After quiet freshman year, Cranshaw proves herself in starting lineup

Playing basketball at GW isn’t the first time Shannon Cranshaw has found her place with a tight-knit group.

The Ormond Beach, Fla. native is the youngest of four siblings in a family she described as competitive but supportive – the kind that makes everything into a game.

“It’s made me very selfless,” Cranshaw said. “I’m all about the team, and I think being from a big family has really helped me in that aspect.”

Her two older sisters also play basketball, making them the first generation of Cranshaws to branch out from baseball and football.

Experiencing that constant competition throughout her childhood has helped the sophomore guard adjust to a heated and demanding college lifestyle, both on and off the court, she said.

Her competitive hunger may not have been completely satisfied during her freshman year, when she averaged 2.0 points in 8.6 minutes per game, logging the fewest minutes on the team. After her rookie campaign, Cranshaw asked the coaching staff if she could stay in D.C. for both summer sessions to work on her shooting and physicality.

She lifted five times a week and worked one-on-one with strength and conditioning coach Brandi Walker.

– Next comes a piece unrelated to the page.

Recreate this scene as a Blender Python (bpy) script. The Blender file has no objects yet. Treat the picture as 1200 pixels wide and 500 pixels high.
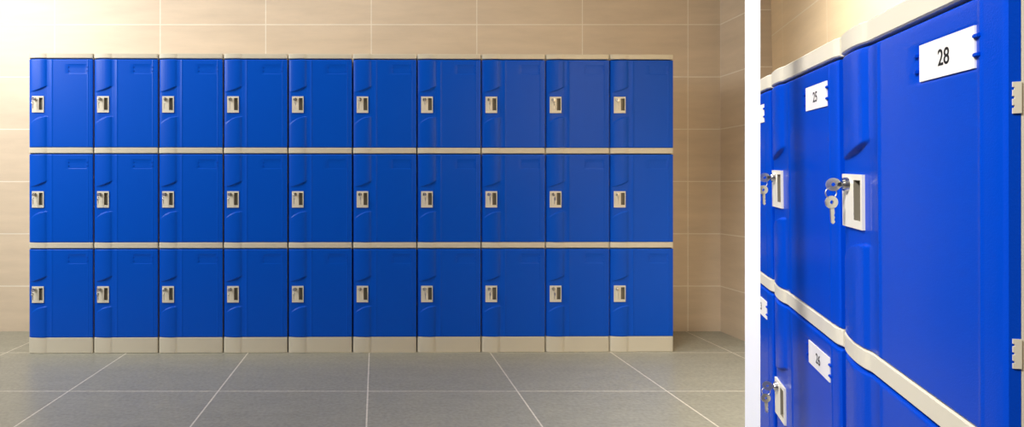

Through the intense training, Cranshaw said she “paid her dues.” And her dedication and improvement did not go unnoticed by head coach Jonathan Tsipis.

Tsipis said he saw the difference over the summer, during the team’s trip to England and France. Cranshaw kept improving, and halfway through the season, he placed her in the starting lineup.

“She was able to take bumps, especially defensive, and get her shot off quicker,” Tsipis said. “As much as we were telling her, for us to be successful, we needed her to be ready to shoot all the time to help stretch defenses.”

Since then, she has been a consistent outlet passer, stretching the floor with her ability to hit critical three-pointers. She’s averaging six points per game, leads the team with 41 threes and has improved her shooting percentage from 28 to 34.

With the success of the team this year, she said one difference stands out to her: the chemistry of the players has translated onto the court. Coming from a big family, Cranshaw said she’s used to the give-and-take that goes along with being a teammate and successful competitor.

Cranshaw has formed a close bond with fellow sophomore guard Hannah Schaible. The two had trained together in Florida, but only started to become friends when they came to GW.

“There’s always that person who doesn’t really get on your nerves when they’re like, ‘Hey, you’re doing this wrong,’ or ‘Hey, fix your shot this way,’ and I feel like we are both that for each other,” Schaible said.

When she talks about taking criticism, Cranshaw goes back to her family. She said her parents have served as her biggest supporters, knowing when to critique her play and be honest with her about how she can improve.

“That’s helped dividends in my play because I can take criticism from our coaches and I know for the most part [it’s] for me to be the best player I can be for this team,” Cranshaw said.